== YOUR INSTRUCTIONS ==
Repeat every line, exactly, from the very first through the one where "94.0), (CS, 93.4)]" appears. Add nothing else.

═══ DATA SEGMENT ═══

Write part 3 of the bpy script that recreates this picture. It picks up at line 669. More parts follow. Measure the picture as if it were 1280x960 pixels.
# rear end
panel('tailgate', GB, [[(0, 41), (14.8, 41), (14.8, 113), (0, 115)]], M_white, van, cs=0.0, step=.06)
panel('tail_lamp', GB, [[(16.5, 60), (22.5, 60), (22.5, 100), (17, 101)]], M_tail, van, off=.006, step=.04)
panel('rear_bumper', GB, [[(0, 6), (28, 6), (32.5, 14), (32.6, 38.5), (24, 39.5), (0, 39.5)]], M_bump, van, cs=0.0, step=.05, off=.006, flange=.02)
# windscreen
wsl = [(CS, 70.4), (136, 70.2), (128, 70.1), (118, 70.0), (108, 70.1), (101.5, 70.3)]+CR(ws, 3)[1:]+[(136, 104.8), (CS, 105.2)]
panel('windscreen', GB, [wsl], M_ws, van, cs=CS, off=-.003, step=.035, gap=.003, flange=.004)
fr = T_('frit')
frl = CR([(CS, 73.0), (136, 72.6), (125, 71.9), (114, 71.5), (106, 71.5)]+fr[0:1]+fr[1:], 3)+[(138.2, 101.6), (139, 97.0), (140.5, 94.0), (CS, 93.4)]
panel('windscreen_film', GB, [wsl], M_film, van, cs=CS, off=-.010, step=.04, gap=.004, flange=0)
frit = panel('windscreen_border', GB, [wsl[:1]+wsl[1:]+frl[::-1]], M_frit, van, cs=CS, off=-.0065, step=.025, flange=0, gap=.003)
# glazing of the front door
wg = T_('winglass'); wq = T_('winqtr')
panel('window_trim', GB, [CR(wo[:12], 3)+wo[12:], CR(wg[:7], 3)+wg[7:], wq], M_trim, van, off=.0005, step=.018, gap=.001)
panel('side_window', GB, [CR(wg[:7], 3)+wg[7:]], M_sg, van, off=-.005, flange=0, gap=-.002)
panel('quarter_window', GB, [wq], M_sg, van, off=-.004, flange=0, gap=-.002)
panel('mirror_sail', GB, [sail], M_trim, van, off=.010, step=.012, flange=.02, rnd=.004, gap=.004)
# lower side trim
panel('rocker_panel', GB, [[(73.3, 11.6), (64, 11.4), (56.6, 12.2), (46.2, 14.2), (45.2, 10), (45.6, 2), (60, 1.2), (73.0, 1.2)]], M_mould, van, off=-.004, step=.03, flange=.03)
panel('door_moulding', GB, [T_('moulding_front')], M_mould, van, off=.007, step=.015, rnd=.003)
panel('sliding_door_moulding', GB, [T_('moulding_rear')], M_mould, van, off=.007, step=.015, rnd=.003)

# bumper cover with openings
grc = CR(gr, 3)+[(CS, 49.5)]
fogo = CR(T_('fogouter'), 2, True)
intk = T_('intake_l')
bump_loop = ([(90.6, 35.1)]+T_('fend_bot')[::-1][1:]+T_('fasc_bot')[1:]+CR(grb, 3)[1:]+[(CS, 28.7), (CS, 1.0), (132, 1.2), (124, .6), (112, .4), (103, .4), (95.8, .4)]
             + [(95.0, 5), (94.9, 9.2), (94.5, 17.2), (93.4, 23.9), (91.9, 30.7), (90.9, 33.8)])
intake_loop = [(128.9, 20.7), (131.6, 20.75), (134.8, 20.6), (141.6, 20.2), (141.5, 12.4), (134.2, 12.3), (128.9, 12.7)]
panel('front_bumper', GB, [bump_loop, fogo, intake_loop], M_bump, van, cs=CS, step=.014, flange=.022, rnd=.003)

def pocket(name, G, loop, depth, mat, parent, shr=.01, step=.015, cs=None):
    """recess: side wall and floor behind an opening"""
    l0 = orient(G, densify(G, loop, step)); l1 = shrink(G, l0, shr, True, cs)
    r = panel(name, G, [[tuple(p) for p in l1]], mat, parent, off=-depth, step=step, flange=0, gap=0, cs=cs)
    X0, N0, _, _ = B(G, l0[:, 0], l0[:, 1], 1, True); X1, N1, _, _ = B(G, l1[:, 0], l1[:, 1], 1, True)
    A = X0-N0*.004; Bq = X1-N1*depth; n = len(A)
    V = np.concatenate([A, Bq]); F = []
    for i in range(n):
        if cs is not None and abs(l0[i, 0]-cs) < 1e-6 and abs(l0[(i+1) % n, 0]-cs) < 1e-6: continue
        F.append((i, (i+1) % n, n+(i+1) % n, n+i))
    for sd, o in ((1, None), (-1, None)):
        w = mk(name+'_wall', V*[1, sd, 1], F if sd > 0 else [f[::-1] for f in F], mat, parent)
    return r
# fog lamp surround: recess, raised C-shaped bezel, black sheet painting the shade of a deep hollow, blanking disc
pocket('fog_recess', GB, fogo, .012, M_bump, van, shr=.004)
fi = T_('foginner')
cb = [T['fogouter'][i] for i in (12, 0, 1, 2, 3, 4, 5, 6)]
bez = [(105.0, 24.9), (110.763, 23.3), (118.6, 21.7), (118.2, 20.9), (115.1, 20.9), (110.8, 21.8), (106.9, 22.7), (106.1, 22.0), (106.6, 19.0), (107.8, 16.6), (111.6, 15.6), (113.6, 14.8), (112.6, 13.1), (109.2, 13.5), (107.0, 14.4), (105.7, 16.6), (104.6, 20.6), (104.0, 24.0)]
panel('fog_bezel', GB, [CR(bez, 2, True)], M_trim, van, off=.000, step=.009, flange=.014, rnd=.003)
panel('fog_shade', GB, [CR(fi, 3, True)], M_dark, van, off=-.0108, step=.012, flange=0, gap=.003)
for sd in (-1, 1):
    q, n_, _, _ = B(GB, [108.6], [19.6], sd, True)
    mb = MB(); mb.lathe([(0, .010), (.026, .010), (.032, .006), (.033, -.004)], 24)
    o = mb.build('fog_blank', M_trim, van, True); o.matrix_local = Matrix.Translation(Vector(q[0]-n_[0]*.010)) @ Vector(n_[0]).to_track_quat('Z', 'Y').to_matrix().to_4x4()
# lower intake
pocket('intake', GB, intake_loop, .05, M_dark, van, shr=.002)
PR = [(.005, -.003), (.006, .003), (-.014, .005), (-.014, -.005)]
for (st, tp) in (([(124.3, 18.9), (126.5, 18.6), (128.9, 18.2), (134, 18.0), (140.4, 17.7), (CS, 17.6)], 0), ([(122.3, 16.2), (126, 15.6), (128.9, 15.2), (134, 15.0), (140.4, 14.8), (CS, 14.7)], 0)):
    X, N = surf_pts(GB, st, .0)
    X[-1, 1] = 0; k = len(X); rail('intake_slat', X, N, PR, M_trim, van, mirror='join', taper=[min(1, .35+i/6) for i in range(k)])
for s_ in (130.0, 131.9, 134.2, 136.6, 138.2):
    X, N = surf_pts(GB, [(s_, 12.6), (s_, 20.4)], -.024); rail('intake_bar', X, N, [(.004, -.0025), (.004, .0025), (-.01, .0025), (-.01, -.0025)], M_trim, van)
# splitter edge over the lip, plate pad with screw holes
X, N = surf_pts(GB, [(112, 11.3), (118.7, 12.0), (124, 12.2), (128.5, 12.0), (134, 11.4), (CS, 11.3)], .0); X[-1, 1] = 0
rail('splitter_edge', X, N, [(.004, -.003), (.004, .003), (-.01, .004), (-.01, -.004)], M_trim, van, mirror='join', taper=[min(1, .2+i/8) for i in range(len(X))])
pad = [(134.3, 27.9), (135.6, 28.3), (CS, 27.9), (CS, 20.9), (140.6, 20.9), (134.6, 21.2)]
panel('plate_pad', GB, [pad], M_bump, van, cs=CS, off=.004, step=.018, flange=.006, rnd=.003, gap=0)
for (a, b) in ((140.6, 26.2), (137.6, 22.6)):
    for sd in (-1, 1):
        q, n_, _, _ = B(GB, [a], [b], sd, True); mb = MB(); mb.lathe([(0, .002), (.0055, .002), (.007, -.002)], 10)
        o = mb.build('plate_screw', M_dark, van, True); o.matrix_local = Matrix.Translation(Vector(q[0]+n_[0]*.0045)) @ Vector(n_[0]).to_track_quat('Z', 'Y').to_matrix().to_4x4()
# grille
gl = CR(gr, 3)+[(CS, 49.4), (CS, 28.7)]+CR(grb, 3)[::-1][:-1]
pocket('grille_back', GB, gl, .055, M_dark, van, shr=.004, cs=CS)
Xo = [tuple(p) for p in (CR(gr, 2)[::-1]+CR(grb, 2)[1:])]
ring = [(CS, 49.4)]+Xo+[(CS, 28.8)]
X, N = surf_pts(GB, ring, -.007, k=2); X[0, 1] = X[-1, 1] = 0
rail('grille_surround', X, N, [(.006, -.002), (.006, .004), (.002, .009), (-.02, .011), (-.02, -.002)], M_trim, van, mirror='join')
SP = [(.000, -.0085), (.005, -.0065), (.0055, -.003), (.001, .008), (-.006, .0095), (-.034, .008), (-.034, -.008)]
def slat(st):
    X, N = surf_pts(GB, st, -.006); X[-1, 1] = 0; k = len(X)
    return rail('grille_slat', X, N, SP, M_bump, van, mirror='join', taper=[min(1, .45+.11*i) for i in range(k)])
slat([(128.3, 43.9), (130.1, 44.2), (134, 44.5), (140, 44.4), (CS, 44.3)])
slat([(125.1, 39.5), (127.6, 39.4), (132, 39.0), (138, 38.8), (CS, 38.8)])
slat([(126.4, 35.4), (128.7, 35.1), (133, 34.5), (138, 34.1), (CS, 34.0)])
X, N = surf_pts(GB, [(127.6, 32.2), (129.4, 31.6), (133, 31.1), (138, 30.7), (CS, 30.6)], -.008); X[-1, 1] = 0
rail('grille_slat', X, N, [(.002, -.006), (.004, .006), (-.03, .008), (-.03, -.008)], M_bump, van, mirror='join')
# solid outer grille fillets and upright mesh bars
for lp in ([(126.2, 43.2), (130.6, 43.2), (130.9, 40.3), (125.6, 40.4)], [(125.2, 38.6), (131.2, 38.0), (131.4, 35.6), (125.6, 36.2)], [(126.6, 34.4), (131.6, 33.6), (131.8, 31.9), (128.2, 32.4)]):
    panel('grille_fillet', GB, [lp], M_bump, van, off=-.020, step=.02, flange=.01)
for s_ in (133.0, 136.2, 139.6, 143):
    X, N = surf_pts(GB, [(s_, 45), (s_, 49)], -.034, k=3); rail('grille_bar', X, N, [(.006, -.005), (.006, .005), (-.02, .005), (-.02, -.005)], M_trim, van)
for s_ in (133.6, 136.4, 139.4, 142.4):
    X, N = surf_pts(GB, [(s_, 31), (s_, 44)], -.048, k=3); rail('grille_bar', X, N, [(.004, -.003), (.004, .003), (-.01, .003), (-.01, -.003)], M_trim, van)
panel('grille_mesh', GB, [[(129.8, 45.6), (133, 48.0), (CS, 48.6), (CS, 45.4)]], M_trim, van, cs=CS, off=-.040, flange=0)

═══

== FULL SOLUTION ==
Write part 3 of the bpy script that recreates this picture. It picks up at line 669. More parts follow. Measure the picture as if it were 1280x960 pixels.
# rear end
panel('tailgate', GB, [[(0, 41), (14.8, 41), (14.8, 113), (0, 115)]], M_white, van, cs=0.0, step=.06)
panel('tail_lamp', GB, [[(16.5, 60), (22.5, 60), (22.5, 100), (17, 101)]], M_tail, van, off=.006, step=.04)
panel('rear_bumper', GB, [[(0, 6), (28, 6), (32.5, 14), (32.6, 38.5), (24, 39.5), (0, 39.5)]], M_bump, van, cs=0.0, step=.05, off=.006, flange=.02)
# windscreen
wsl = [(CS, 70.4), (136, 70.2), (128, 70.1), (118, 70.0), (108, 70.1), (101.5, 70.3)]+CR(ws, 3)[1:]+[(136, 104.8), (CS, 105.2)]
panel('windscreen', GB, [wsl], M_ws, van, cs=CS, off=-.003, step=.035, gap=.003, flange=.004)
fr = T_('frit')
frl = CR([(CS, 73.0), (136, 72.6), (125, 71.9), (114, 71.5), (106, 71.5)]+fr[0:1]+fr[1:], 3)+[(138.2, 101.6), (139, 97.0), (140.5, 94.0), (CS, 93.4)]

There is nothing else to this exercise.